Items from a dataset
———
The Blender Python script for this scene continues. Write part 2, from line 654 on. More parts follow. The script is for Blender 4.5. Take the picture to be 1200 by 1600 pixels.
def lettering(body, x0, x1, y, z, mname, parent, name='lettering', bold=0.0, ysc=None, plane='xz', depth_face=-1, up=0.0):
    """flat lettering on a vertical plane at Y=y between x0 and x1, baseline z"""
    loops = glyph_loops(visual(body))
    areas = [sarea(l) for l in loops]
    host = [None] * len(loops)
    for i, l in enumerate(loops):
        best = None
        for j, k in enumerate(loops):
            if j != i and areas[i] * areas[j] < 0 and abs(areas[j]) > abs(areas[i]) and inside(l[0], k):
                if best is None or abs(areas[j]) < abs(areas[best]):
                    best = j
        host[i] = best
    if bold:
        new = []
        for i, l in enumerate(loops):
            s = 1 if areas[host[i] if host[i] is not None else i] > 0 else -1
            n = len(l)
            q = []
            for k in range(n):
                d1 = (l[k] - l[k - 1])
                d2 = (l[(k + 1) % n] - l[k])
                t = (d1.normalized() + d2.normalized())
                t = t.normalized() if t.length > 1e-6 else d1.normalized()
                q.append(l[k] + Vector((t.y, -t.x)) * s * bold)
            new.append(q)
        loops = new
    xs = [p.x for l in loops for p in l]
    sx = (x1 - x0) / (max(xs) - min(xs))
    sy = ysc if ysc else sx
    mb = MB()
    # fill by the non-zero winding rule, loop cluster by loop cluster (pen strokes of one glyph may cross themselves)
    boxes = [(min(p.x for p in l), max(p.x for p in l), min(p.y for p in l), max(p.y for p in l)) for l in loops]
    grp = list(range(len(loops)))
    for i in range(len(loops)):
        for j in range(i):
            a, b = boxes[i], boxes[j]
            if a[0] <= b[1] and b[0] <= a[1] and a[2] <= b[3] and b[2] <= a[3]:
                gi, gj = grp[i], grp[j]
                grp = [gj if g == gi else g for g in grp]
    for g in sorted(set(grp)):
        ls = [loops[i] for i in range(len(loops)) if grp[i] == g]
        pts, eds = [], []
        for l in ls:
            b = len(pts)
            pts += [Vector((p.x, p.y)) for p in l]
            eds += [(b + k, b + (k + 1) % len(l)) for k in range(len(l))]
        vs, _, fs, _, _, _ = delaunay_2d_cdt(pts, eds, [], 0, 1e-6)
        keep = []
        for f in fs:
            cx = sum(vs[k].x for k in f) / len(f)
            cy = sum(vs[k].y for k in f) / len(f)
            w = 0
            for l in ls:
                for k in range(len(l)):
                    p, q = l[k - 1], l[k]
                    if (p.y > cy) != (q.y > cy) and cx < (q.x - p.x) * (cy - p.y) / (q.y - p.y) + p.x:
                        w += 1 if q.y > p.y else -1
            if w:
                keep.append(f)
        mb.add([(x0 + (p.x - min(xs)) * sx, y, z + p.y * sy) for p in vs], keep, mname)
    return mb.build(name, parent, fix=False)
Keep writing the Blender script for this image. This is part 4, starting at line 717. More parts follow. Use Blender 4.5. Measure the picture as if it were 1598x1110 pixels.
———
Stated task ▸ All entries shown above should be printed again exactly.

Right answer ▸
The Blender Python script for this scene continues. Write part 2, from line 654 on. More parts follow. The script is for Blender 4.5. Take the picture to be 1200 by 1600 pixels.
def lettering(body, x0, x1, y, z, mname, parent, name='lettering', bold=0.0, ysc=None, plane='xz', depth_face=-1, up=0.0):
    """flat lettering on a vertical plane at Y=y between x0 and x1, baseline z"""
    loops = glyph_loops(visual(body))
    areas = [sarea(l) for l in loops]
    host = [None] * len(loops)
    for i, l in enumerate(loops):
        best = None
        for j, k in enumerate(loops):
            if j != i and areas[i] * areas[j] < 0 and abs(areas[j]) > abs(areas[i]) and inside(l[0], k):
                if best is None or abs(areas[j]) < abs(areas[best]):
                    best = j
        host[i] = best
    if bold:
        new = []
        for i, l in enumerate(loops):
            s = 1 if areas[host[i] if host[i] is not None else i] > 0 else -1
            n = len(l)
            q = []
            for k in range(n):
                d1 = (l[k] - l[k - 1])
                d2 = (l[(k + 1) % n] - l[k])
                t = (d1.normalized() + d2.normalized())
                t = t.normalized() if t.length > 1e-6 else d1.normalized()
                q.append(l[k] + Vector((t.y, -t.x)) * s * bold)
            new.append(q)
        loops = new
    xs = [p.x for l in loops for p in l]
    sx = (x1 - x0) / (max(xs) - min(xs))
    sy = ysc if ysc else sx
    mb = MB()
    # fill by the non-zero winding rule, loop cluster by loop cluster (pen strokes of one glyph may cross themselves)
    boxes = [(min(p.x for p in l), max(p.x for p in l), min(p.y for p in l), max(p.y for p in l)) for l in loops]
    grp = list(range(len(loops)))
    for i in range(len(loops)):
        for j in range(i):
            a, b = boxes[i], boxes[j]
            if a[0] <= b[1] and b[0] <= a[1] and a[2] <= b[3] and b[2] <= a[3]:
                gi, gj = grp[i], grp[j]
                grp = [gj if g == gi else g for g in grp]
    for g in sorted(set(grp)):
        ls = [loops[i] for i in range(len(loops)) if grp[i] == g]
        pts, eds = [], []
        for l in ls:
            b = len(pts)
            pts += [Vector((p.x, p.y)) for p in l]
            eds += [(b + k, b + (k + 1) % len(l)) for k in range(len(l))]
        vs, _, fs, _, _, _ = delaunay_2d_cdt(pts, eds, [], 0, 1e-6)
        keep = []
        for f in fs:
            cx = sum(vs[k].x for k in f) / len(f)
            cy = sum(vs[k].y for k in f) / len(f)
            w = 0
            for l in ls:
                for k in range(len(l)):
                    p, q = l[k - 1], l[k]
                    if (p.y > cy) != (q.y > cy) and cx < (q.x - p.x) * (cy - p.y) / (q.y - p.y) + p.x:
                        w += 1 if q.y > p.y else -1
            if w:
                keep.append(f)
        mb.add([(x0 + (p.x - min(xs)) * sx, y, z + p.y * sy) for p in vs], keep, mname)
    return mb.build(name, parent, fix=False)
Keep writing the Blender script for this image. This is part 4, starting at line 717. More parts follow. Use Blender 4.5. Measure the picture as if it were 1598x1110 pixels.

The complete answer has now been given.